Answering questions is a very particular skill.
An expert spokesperson – whether they are on a podcast, an earnings call, an All Hands, or a tough media interview – does these three things well:
- Acknowledge that a fellow human said words. You may get a question you can’t touch with a ten-foot pole when the panel’s Q&A starts. When you say, “I can’t speculate about that, but here’s what we are seeing . . .”, you’re demonstrating that you heard and respect the questioner, but you’re not letting them push you into the quicksand.
- Read beyond the question and answer that. You’re at your user conference and an executive at your biggest customer buttonholes you and asks, “What’s your OpenClaw strategy?” That doesn’t mean, ‘Please teach me about open source agents.’ It means: ‘Is my org still safe in your hands? Are you the right team to shepherd us to the agentic future without damage?’ Your answer needs to address what’s been spoken and what hasn’t. That’s how you enhance trust.

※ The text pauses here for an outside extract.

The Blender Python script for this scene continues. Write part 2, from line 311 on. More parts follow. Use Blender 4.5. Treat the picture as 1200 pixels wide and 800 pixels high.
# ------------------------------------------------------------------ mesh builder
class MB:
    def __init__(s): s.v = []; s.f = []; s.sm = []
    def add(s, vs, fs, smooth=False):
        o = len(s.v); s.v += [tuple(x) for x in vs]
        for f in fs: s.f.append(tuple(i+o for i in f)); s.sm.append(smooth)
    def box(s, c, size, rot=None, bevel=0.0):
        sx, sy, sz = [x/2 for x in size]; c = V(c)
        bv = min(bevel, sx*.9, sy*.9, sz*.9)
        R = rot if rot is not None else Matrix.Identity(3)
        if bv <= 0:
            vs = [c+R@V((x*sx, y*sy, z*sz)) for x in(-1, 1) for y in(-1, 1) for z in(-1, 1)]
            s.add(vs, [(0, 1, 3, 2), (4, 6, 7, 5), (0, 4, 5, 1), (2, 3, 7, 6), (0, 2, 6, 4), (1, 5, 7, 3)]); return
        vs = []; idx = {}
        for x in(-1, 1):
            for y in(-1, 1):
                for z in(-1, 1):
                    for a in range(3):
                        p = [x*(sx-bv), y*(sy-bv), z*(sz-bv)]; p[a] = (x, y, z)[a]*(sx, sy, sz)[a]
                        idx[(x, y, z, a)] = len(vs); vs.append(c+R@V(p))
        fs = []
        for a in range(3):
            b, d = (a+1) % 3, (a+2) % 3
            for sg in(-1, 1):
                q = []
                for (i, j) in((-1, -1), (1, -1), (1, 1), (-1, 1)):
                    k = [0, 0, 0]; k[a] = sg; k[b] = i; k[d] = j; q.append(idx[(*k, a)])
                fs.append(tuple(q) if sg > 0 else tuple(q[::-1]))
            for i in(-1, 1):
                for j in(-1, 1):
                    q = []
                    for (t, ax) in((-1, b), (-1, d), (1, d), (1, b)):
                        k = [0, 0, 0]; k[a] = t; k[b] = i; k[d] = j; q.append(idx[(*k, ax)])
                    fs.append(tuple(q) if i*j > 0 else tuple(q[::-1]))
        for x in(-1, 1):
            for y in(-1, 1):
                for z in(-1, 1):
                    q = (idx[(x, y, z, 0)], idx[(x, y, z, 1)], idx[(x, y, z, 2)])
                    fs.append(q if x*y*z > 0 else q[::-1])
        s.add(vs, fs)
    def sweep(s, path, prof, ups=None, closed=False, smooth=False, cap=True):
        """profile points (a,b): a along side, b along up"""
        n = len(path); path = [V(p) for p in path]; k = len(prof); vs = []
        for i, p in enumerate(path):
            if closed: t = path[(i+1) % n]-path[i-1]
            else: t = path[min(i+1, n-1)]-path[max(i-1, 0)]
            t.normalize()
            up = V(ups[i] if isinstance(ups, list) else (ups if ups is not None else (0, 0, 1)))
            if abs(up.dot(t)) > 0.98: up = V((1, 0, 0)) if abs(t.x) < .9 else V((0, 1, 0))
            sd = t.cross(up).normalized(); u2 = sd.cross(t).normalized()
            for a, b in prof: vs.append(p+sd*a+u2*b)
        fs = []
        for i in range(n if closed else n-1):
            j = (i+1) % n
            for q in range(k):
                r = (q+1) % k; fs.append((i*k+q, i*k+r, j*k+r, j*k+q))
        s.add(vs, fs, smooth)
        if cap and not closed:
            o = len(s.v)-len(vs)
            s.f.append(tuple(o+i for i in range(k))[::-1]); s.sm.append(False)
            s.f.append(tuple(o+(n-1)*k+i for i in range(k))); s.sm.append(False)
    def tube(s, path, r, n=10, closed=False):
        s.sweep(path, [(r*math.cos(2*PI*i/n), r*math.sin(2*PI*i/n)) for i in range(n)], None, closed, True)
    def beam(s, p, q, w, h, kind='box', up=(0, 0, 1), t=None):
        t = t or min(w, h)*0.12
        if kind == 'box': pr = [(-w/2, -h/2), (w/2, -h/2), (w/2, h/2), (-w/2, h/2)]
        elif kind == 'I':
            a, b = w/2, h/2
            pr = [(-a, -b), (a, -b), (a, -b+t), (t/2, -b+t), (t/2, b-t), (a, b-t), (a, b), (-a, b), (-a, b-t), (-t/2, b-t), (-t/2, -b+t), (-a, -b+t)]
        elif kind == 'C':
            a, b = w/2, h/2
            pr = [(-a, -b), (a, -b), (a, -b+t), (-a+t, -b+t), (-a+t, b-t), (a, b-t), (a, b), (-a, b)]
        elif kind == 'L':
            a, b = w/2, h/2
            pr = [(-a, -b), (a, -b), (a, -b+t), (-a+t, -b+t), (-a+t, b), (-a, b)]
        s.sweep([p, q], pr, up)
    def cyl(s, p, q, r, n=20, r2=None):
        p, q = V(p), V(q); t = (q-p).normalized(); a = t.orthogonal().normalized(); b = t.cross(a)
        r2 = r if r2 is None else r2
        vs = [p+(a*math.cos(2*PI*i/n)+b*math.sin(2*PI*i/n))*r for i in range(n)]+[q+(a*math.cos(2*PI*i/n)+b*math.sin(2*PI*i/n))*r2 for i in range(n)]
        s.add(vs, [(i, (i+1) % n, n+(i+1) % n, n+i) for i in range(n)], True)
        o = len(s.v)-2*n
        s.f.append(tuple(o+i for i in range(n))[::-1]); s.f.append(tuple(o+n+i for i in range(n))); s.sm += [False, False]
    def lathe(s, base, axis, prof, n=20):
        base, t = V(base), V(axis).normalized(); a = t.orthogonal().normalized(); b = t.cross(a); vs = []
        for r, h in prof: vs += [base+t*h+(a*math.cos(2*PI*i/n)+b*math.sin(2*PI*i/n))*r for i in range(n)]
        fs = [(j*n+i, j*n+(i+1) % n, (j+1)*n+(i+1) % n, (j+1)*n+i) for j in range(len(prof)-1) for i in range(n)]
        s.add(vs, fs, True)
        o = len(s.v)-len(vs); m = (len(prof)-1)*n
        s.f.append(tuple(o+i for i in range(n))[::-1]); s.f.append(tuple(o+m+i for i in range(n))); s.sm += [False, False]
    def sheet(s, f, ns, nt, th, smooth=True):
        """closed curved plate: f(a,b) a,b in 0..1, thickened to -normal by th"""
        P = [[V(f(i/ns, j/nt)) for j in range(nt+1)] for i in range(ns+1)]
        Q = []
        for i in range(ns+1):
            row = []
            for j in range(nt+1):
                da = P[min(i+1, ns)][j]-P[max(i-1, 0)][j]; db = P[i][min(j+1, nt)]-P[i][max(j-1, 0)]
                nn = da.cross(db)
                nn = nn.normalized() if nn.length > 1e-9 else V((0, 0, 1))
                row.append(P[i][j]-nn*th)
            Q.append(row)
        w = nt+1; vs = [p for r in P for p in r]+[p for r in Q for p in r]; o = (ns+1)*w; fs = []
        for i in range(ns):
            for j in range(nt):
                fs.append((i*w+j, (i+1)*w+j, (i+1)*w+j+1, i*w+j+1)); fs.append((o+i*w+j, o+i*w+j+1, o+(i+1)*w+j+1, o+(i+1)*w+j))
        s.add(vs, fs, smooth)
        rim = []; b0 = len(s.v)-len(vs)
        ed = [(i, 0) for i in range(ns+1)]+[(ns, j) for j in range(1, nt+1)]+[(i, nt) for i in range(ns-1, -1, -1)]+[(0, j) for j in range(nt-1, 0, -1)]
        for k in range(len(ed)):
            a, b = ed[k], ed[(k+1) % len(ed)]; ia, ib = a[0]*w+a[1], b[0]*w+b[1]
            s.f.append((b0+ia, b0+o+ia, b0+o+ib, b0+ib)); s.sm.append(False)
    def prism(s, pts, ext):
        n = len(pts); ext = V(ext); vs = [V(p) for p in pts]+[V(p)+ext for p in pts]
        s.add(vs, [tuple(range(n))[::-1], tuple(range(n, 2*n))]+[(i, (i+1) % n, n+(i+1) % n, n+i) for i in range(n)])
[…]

- Be the track. A reporter may feel in charge in an interview – they can interrupt you, change the subject, argue. But you have plenty of power as well. The reporter may be the race car driver, but you can be the racetrack. When you bridge back to your message multiple times in a conversation, you keep the reporter grounded in the space you choose to occupy.
Politeness, discernment, and persistence are the very particular skills that make good spokespersons great.